In high school a friendly rivalry had existed between Scott Garrett and me. In college, Alexander (Al) Kennedy replaced Scott. He and I were chemistry majors who shared many of our classes. For a while we were actually roommates living together in Stopher Hall with Carl Oglesby in a triple-room. However, our relationship, unlike the one I had with Scott, went beyond a mere rivalry for grades. Our interactions were, at times, more physical. In a way, we enjoyed them as “social” interactions outside of a mere battle of chemistry majors.
One significant battle occurred on a Saturday evening in my Freshman year. I was studying in my room when I heard someone calling, “Camerinooooo.” I couldn’t locate it in the corridor. Then I realized the sound was coming from the roof. It must have been just after Homecoming, because it was then that I had learned about the trapdoor to the roof we had decorated for Homecoming.
I ran down to the utility room. Sure enough, the trapdoor was open. I turned off the light and waited. The guys were annoyed because they couldn’t see to get down. Having some compassion for them, I turned on the light and went back to my room. A few minutes later I answered a knock on my door. It was Al Kennedy, Ray Tabello, and Tom Timmings. They pulled me into the hallway and tried to pants me. Tom was working on my shoe. It came off and he tossed it behind him. It arced up and broke a light-globe in the ceiling. And who should be watching from the lounge? Bill Douglas and Mark Anthony, the head resident and his assistant. They approached us. While the other three cleaned up the glass, I went to the second-floor lounge. A short time later Carl Olgesby came down. He wanted me to listen to a speech of his. I said we could go to the first-floor lounge, but he said my room would be better.
I compromised by going to his room. He had moved from my corridor to another to get away from his original roommate, Ray Tabello, an Arab student who argued politics with him 24/7. Safe in Carl’s room, I told him of the incident. When I had finished, he opened the door. In rushed Al, Ray and Tom. They left with my pants.

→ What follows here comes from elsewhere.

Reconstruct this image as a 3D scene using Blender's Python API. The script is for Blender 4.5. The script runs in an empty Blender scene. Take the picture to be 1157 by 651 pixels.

I borrowed Carl’s bathrobe and went to the office to get a duplicate key for my room. When I returned to it, I found its contents completely turned around. The gentlemen then decided I needed a bath and tossed me into the shower. Later when I was dry, and all had been forgiven; we straightened up the room. We then smelled popcorn and traced it up and down the halls to the first floor. We raided the room and got popcorn. With its occupant, whom none of us knew, we talked about hunting guns. We then returned to my room.
Al was taking a shower. We swiped his clothes, and I got my flash camera. He came out clad in a shower curtain which Ray and Tom removed. I got some photos. We thought everything had quieted down. But Al, waiting his moment, jumped me for the camera. There was a free-for-all in which he managed to expose the film, making it useless for future blackmail.
It had been an interesting evening. I enjoyed, it for it meant I had arrived. No one in Niles would have dared to pants me and toss me in a shower. I was very happy.
Another event began, once more, when I was studying in my room. I smelled a strong, sweet odor. A few minutes later I heard a hiss at the ventilator in my door to the hallway. Putting two and two together, I investigated. I went into Al’s room across the hall. He attacked with a spray room-deodorant. I made a hasty retreat to my room and locked the door, after stepping on Al’s foot to force him to withdraw it from the doorway. Then armed with a spray-type shaving lather, I attacked Al. A battle ensued in the corridor. Another resident in our hall opened his own door. Al and I rolled into his room. As Al sprayed deodorant into my face, I covered him with lather. The resident living where our battle was occurring separated us, but not before I had broken the rims to my glasses. And so ended another incident in the Camerino-Kennedy struggle. Looking like a latter-day Harry Potter was acceptable – another indication that I had now become a regular guy and not merely an academic wizard.